> _What the task requires_
Up to and including the line with "R = math.radians", reproduce the listing below exactly, beginning at its first line.

# Start of Data extract

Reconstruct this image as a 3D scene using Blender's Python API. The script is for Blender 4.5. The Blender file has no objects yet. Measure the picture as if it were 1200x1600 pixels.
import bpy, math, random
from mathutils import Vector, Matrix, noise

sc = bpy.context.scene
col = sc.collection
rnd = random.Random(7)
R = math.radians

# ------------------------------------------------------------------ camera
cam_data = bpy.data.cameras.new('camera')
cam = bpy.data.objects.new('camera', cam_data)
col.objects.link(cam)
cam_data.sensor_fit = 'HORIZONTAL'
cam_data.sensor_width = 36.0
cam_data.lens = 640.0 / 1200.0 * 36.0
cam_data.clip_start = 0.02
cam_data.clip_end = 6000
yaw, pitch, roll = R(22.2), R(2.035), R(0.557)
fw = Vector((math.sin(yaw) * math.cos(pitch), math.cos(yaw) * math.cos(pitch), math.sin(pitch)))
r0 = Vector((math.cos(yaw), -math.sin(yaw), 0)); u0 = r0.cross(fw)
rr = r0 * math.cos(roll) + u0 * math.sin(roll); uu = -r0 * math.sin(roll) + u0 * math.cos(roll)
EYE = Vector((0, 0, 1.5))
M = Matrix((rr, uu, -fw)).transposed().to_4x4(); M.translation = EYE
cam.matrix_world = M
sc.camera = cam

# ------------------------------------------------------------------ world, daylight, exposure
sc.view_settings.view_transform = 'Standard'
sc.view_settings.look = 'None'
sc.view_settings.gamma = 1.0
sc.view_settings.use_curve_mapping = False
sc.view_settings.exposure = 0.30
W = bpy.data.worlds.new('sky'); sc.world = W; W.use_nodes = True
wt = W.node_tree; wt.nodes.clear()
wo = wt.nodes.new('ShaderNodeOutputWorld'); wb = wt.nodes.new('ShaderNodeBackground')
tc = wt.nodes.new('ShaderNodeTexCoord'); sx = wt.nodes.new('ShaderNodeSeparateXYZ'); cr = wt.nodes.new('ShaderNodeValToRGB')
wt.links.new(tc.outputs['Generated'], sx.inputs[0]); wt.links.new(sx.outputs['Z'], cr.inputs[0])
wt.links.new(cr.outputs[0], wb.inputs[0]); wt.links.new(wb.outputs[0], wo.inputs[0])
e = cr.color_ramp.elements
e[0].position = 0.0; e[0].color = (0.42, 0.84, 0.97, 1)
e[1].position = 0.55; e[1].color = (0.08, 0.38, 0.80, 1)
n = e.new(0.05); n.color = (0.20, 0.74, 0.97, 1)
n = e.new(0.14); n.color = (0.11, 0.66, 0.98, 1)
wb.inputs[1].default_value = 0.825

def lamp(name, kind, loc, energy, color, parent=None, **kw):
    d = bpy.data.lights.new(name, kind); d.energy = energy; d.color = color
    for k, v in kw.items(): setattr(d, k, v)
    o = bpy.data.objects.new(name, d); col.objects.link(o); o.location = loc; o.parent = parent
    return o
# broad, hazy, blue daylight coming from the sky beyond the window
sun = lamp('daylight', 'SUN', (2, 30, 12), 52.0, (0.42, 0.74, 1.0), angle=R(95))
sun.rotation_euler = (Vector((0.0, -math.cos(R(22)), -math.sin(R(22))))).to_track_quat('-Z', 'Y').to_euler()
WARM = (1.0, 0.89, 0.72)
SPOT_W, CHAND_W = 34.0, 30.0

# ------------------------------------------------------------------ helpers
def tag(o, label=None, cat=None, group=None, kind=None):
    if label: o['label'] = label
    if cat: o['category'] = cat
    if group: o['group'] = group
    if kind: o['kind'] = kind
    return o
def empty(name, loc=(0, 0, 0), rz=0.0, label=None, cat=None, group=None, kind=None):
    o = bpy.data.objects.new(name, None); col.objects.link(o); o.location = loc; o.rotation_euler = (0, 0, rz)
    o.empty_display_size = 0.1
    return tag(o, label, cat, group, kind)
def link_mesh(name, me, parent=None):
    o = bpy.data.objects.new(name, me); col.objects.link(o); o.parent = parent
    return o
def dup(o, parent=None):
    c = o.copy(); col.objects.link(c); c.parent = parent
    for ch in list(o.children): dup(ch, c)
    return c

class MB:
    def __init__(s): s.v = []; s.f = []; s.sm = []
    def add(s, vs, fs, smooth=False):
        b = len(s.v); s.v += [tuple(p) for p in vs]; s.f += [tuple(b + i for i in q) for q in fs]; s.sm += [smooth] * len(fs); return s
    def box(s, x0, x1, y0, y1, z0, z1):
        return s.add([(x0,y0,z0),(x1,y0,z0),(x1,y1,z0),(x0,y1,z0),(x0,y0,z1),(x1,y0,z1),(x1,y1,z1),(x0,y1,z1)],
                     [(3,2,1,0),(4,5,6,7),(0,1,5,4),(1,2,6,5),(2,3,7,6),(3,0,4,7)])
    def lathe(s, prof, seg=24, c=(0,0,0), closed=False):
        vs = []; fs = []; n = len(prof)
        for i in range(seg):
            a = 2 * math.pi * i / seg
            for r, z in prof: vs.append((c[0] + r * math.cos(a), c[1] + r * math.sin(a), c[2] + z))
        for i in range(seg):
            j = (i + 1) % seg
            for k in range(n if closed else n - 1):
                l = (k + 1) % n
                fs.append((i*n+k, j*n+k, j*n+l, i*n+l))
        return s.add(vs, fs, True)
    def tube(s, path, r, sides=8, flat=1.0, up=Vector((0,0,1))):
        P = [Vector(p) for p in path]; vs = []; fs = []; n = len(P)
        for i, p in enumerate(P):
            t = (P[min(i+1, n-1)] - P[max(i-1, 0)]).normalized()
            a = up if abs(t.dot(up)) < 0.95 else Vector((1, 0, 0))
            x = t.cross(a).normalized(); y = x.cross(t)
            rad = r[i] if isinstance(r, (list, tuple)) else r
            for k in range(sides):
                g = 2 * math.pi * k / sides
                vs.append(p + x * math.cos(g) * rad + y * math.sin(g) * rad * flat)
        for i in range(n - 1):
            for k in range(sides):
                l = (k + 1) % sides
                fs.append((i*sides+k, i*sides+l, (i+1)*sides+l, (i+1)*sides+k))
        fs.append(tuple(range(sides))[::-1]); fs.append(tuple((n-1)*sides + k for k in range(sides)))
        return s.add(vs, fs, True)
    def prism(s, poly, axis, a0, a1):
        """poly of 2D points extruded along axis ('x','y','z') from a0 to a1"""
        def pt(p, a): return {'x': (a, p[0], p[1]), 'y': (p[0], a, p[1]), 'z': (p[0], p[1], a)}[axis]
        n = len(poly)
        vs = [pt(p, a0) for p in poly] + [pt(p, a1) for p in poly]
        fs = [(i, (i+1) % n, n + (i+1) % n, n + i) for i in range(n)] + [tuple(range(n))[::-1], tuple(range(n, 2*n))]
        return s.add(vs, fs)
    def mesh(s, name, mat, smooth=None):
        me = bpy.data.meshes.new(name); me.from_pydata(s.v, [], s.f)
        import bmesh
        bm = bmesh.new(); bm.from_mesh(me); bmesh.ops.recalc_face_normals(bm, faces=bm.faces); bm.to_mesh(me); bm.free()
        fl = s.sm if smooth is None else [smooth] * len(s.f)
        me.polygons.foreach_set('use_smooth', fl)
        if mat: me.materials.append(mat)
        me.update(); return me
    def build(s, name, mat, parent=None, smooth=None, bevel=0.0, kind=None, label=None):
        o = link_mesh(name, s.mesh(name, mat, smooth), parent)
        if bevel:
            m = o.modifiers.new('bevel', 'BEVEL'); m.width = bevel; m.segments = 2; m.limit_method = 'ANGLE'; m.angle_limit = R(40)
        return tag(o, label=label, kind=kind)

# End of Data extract

> _Final result_
Reconstruct this image as a 3D scene using Blender's Python API. The script is for Blender 4.5. The Blender file has no objects yet. Measure the picture as if it were 1200x1600 pixels.
import bpy, math, random
from mathutils import Vector, Matrix, noise

sc = bpy.context.scene
col = sc.collection
rnd = random.Random(7)
R = math.radians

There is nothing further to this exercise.